I often find myself acting as referee amongst petty rows they have, finding it difficult to remain completely on the fence. Instinctively I need to protect my son, as he is naïve and juvenile, but on the flip side when my son is tormenting my partner deliberately, I also have to ensure he knows he is wrong, but not make it too obvious that I am partially taking my partners side.
The politics of step-parenting really are very complex. Some families sail through the experience without problems, but others continue to fend off family demons that are hell bent on creating issues constantly.
I personally accept that my son will never see my partner as his dad, as he already has a dad. This does however pose further problems since my partner and I have recently had a baby boy together.
I do find my partner being careful all the time, not to appear to be favoring the baby, even though babies need more attention, my older son most certainly craves more attention since the arrival if his brother.
Then there is the issue of different names.

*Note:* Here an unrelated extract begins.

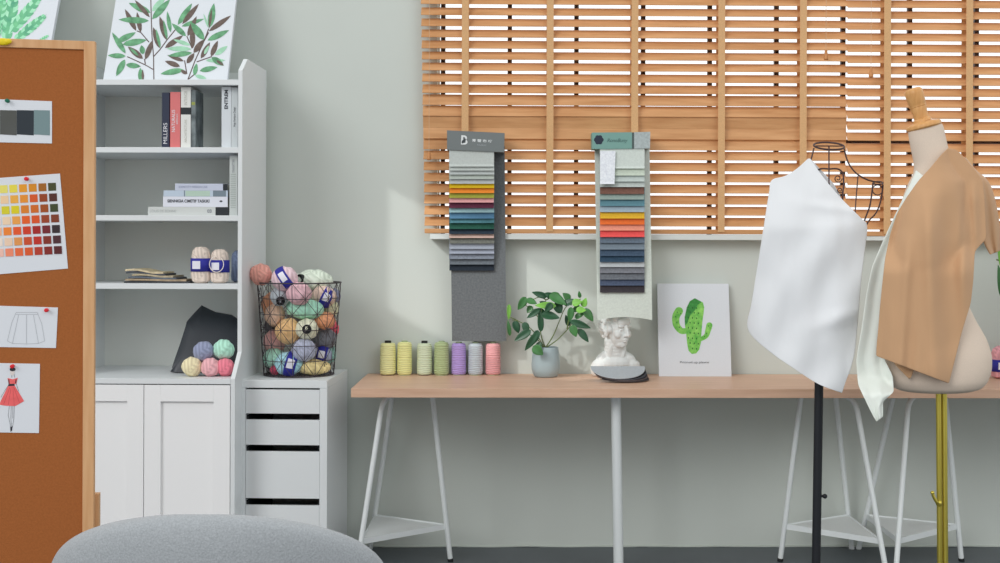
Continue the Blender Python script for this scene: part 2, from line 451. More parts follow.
for kx in (0, 1):
    xa = -PT - 0.0005 - kx * (BW / 2 - PT / 2); xb = xa - (BW / 2 - 1.5 * PT) + 0.001
    for s in ('top', 's2', 's3', 's4'):
        bm = B(); box2(bm, (xa, -0.011, Z[s] - 0.021), (xb, -DU + 0.004, Z[s]), bev=0.001); obj('shelf', bm, M_case, bc, local=True)
    bm = B(); box2(bm, (xa, -0.011, zb - 0.020), (xb, -DL - 0.001, zb), bev=0.001); obj('cupboard_top', bm, M_case, bc, local=True)
    bm = B(); box2(bm, (xa, -0.02, 0.0), (xb, -DL + 0.03, 0.07)); obj('plinth', bm, M_case, bc, local=True)
    bm = B(); box2(bm, (xa, -0.011, 0.07), (xb, -DL + 0.025, 0.088)); obj('cupboard_floor', bm, M_case, bc, local=True)
    dw = (xa - xb) / 2
    for j in range(2):
        x1 = xa - j * dw - 0.0015; x0 = xa - (j + 1) * dw + 0.0015; z0, z1 = 0.075, zb - 0.024
        bm = B(); fr = 0.062
        yb, yf = -DL + 0.018, -DL - 0.002
        box2(bm, (x0 + fr, yb, z0 + fr), (x1 - fr, yf + 0.011, z1 - fr))
        box2(bm, (x0, yb, z0), (x0 + fr, yf, z1), bev=0.0008); box2(bm, (x1 - fr, yb, z0), (x1, yf, z1), bev=0.0008)
        box2(bm, (x0 + fr, yb, z0), (x1 - fr, yf, z0 + fr), bev=0.0008); box2(bm, (x0 + fr, yb, z1 - fr), (x1 - fr, yf, z1), bev=0.0008)
        obj('door', bm, M_door, bc, local=True)

# ------------------------------------------------------------------ drawer unit
dr0 = P(347.5, 372, 0.045); DUZ = 0.7565; UW = 0.346; UD = 0.43
du = thing('drawer_unit', 'narrow white drawer unit between bookcase and worktop', 'drawer unit', (dr0.x, -0.045, 0), R(-2.8))
def uz(y): return P(280, y, 0.475).z
bm = B(); box2(bm, (-UW, 0, uz(388.3)), (0, -UD, DUZ), bev=0.0015); obj('top_panel', bm, M_case, du, local=True)
for xa in (0, -UW + 0.029):
    bm = B(); box2(bm, (xa, 0, 0.0), (xa - 0.029, -UD, uz(388.4)), bev=0.001); obj('side_panel', bm, M_case, du, local=True)
bm = B(); box2(bm, (-0.029, -0.004, 0.02), (-UW + 0.029, -0.012, uz(388.4))); obj('back_panel', bm, M_case, du, local=True)
M_gap_shade = mat('drawer_gap_shade', (26, 30, 33), 0.8)  # shade seen in the drawer gaps, put into the colour of the boxes
for y0, y1 in ((390, 414), (420.3, 445.5), (452, 499), (506, 553)):
    z1, z0 = uz(y0), uz(y1)
    bm = B(); box2(bm, (-0.030, -UD + 0.016, z0), (-UW + 0.030, -UD + 0.0015, z1), bev=0.001); o = obj('drawer', bm, M_case, du, local=True)
    bm = B(); box2(bm, (-0.036, -UD + 0.0165, z0 + 0.004), (-UW + 0.036, -0.03, z0 + 0.010)); 
    box2(bm, (-0.0295, -UD + 0.0165, z0 + 0.01), (-0.038, -0.03, z1 + 0.028 * (z1 < 0.6))); box2(bm, (-UW + 0.0295, -UD + 0.0165, z0 + 0.01), (-UW + 0.038, -0.03, z1 + 0.014 * (z1 < 0.71)))
    obj('drawer_box', bm, M_gap_shade, o, local=True)
bm = B(); box2(bm, (-0.03, -0.02, 0.0), (-UW + 0.03, -UD + 0.02, 0.05)); obj('plinth', bm, M_case, du, local=True)

# ------------------------------------------------------------------ canvases
M_canvas = mat('canvas_white', (200, 205, 210), 0.8, var=(200, 0.02), bump=(500, 0.1))
M_lg = mat('print_leaf_green', (96, 146, 110), 0.85, var=(40, 0.35)); M_ll = mat('print_pale_green', (146, 190, 162), 0.85, var=(40, 0.15))
M_lb = mat('print_leaf_brown', (98, 86, 80), 0.85, var=(60, 0.25)); M_stem = mat('print_stem', (88, 74, 72), 0.85)
class Board:
    """a flat thing: origin at bottom centre, leaning back by a, turned by rz"""
    def __init__(s, o, a=0, rz=0):
        m = Matrix.Translation(o) @ Matrix.Rotation(rz, 4, 'Z') @ Matrix.Rotation(-a, 4, 'X')
        s.M = m; s.o = Vector(o); s.u = (m.to_3x3() @ Vector((1, 0, 0))); s.n = (m.to_3x3() @ Vector((0, -1, 0))); s.v = m.to_3x3() @ Vector((0, 0, 1))
    def at(s, px, py, off=0.0):
        return PP(px, py, s.o, s.n) + s.n * off
    def loc(s, px, py):
        q = s.M.inverted() @ PP(px, py, s.o, s.n); return q
def leafpoly(bm, a, b, wd, mi=0, n=7):
    a, b = Vector(a), Vector(b); t = b - a; side_ = Vector((-t.y, t.x)).normalized() * wd / 2
    L_, R_ = [], []
    for i in range(1, n):
        q = i / n; h = math.sin(math.pi * q ** 0.85) ** 0.8
        L_.append(a + t * q + side_ * h); R_.append(a + t * q - side_ * h)
    return [a] + L_ + [b] + R_[::-1]
def strokepoly(pts, wd):
    pts = [Vector(p) for p in pts]; qs = []
    for i in range(len(pts) - 1):
        a, b = pts[i], pts[i + 1]; t = (b - a)
        if t.length == 0: continue
        t.normalize(); nn = Vector((-t.y, t.x)) * wd / 2
        qs.append([a + nn, b + nn, b - nn, a - nn])
    return qs
def canvas(name, label, bd, wd, ht, th=0.02, cat='picture'):
    t = thing(name, label, cat, bd.o)
    t.matrix_basis = bd.M
    bm = B(); box2(bm, (-wd / 2, 0, 0), (wd / 2, th, ht), bev=0.0012); obj('canvas', bm, M_canvas, t, local=True)
    return t
class Print:
    """flat shapes given in pixels, laid on a Board in layers"""
    def __init__(s, bd): s.b = bd; s.bm = B(); s.k = 0
    def poly(s, pts, mi=0, clip=None):
        s.k += 1; off = 0.0004 + s.k * 0.000012
        w_ = [s.b.at(p[0], p[1], off) for p in pts]
        if clip:
            (x0, x1, z0, z1) = clip; iv = s.b.M.inverted(); ww = []
            for p in w_:
                q = iv @ p; q.x = min(max(q.x, x0), x1); q.z = min(max(q.z, z0), z1); ww.append(s.b.M @ q)
            w_ = ww
        try: f = poly(s.bm, w_, mi)
        except ValueError: pass
    def stroke(s, pts, wd, mi=0):
        for q in strokepoly(pts, wd): s.poly(q, mi)
    def done(s, name, mats, parent): 
        bmesh.ops.triangulate(s.bm, faces=s.bm.faces)
        return obj(name, s.bm, mats, parent, keepnorm=True)

ang = R(23.7)
ctr = P((103 + 226.5) / 2, 82, 0.34)
b1 = Board((ctr.x, -0.34, Z['top']), ang)
cv = canvas('leaf_picture', 'large canvas print of olive green and brown leafy branches atop the bookcase', b1, 0.488, 0.69)
pr = Print(b1); S = lambda x, y: (100 + x / 6.62, y / 6.62)
for pts in ([(335, -60), (340, 130), (345, 250), (355, 380), (357, 560)], [(355, 375), (400, 325), (440, 270), (500, 195)], [(352, 460), (300, 430), (180, 375)], [(300, 425), (295, 390)],
            [(325, 280), (270, 215), (245, 205)], [(575, 545), (630, 400), (690, 270), (720, 215)], [(580, 530), (640, 480)], [(640, 410), (740, 375)], [(575, 490), (560, 400)], [(610, 320), (575, 240)], [(690, 270), (720, 190)]):
    pr.stroke([S(*p) for p in pts], 1.0, 3)
olive = """g 335 85 190 20 45|b 330 115 230 0 30|l 345 75 435 -20 40|g 345 128 465 -5 45|b 240 205 165 60 36|b 270 215 245 80 32|g 325 138 122 130 42|b 395 320 352 180 38|g 400 318 370 190 20|b 440 265 395 108 40|g 445 262 420 130 20|g 468 215 445 75 28|g 515 165 610 22 40|b 545 160 655 25 35|g 540 175 690 125 30|g 570 240 475 155 36|b 430 318 550 235 36|b 580 240 640 108 36|b 615 320 610 165 36|g 690 265 600 145 50|g 725 185 755 22 46|b 722 188 740 60 18|b 720 208 868 103 34|l 718 185 685 90 14|g 712 268 855 200 40|l 600 300 485 262 26|l 605 325 440 322 34|b 555 405 445 365 26|g 610 350 450 370 34|b 620 350 690 262 40|b 668 388 728 280 34|l 690 360 722 300 20|b 735 375 780 270 34|l 762 365 845 305 34|l 700 400 830 400 28|g 740 380 820 435 42|b 770 400 820 435 20|b 575 420 625 352 34|b 530 440 430 405 34|g 555 462 400 490 40|b 575 490 535 465 24|g 625 500 640 420 30|g 660 470 778 445 36|l 630 500 705 520 26|g 170 355 80 215 36|g 110 280 237 215 40|g 150 295 310 265 44|b 285 390 185 310 40|g 255 370 195 315 18|g 285 360 275 300 36|b 300 395 350 265 36|g 170 372 52 368 34|g 165 395 108 505 42|g 172 430 270 440 36|g 272 545 268 450 36|b 285 535 282 460 16
g 340 -40 260 -150 45|b 345 -60 430 -180 40|l 600 -60 690 -170 44|g 500 -90 600 -200 44|g 330 -150 210 -210 44|b 640 -100 560 -230 40|g 345 -180 390 -320 44|l 560 -210 480 -330 40"""
kx = {'g': 0, 'l': 1, 'b': 2}
for e in olive.replace('\n', '|').split('|'):
    c, x0, y0, x1, y1, wd = e.split(); pr.poly(leafpoly(None, S(float(x0), float(y0)), S(float(x1), float(y1)), float(wd) * 1.0 / 6.62), kx[c])
pr.done('leaf_print', [M_lg, M_ll, M_lb, M_stem], cv)

ctr = P(44, 84, 0.34)
b2 = Board((ctr.x - 0.245, -0.34, Z['top']), ang)
cv = canvas('fern_picture', 'canvas print of pale green watercolour fronds standing left of the olive print', b2, 0.488, 0.69)
pr = Print(b2); S = lambda x, y: (x / 11.26, y / 11.26)
M_f1 = mat('print_frond_mint', (122, 196, 152), 0.85, var=(18, 0.3), rgb2=(172, 220, 190)); M_f2 = mat('print_frond_deep', (84, 152, 122), 0.85, var=(25, 0.3), rgb2=(120, 190, 140))
def frond(x0, y0, x1, y1, wd):
    a, b = Vector((x0, y0)), Vector((x1, y1)); t = b - a; nn = Vector((-t.y, t.x)).normalized()
    for i in range(9):
        q = 0.1 + i * 0.1; c = a + t * q; h = wd * math.sin(math.pi * min(1, q * 0.75 + 0.2)) * 0.6
        for sg in (1, -1):
            e = c + nn * sg * h + t.normalized() * h * 1.1
            pr.poly([S(*p) for p in leafpoly(None, c - t * 0.03, e, wd * 0.5)], (i + (sg > 0)) % 2)
    pr.poly([S(*p) for p in leafpoly(None, a, b, wd * 0.35)], 1)
for f in ((60, 480, 170, -120, 130), (110, 380, 470, -60, 110), (150, 470, 530, 160, 90), (-40, 330, 40, -40, 110), (430, 470, 552, 398, 30), (-60, 480, -20, 250, 90)): frond(*f)
pr.done('frond_print', [M_f1, M_f2], cv)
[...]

When my partner and I marry, us as a couple, and the baby will all have the same surname, which is great, but equally this does pose further issues for my older son, in terms of feeling left out.
As a family we take each day as it comes. The family unit is certainly more united since the new baby came along, but the daily episodes of jealousy do still happen, which we have to accept.
Ideal circumstances
What are these exactly? For every step-family this will always provide a different answer.
For some children they do not know their real mother or father, so the welcome of a step-parent can be nothing but a positive experience.
Other parents remain friends with their ex-partners, thus creating pleasant communication channels for all concerned, these scenarios are however very rare.
When the children grow up and flee the nest, even the most difficult child and step-parent relationship tends to improve. The struggle for attention and popularity on all sides tends to stop, and this is often the topic which creates the tensions in the first place.
My greatest advice to any step-parent is to talk openly as a family. If issues continue to bubble underneath the surface, then they will never improve, and can at times have devastating consequences.
As a mum I have been caught in the crossfire on several occasions, and I just have to enter the battlefield with an open mind. Most arguments and disagreements are forgotten about the very next day, so try not to take things too seriously.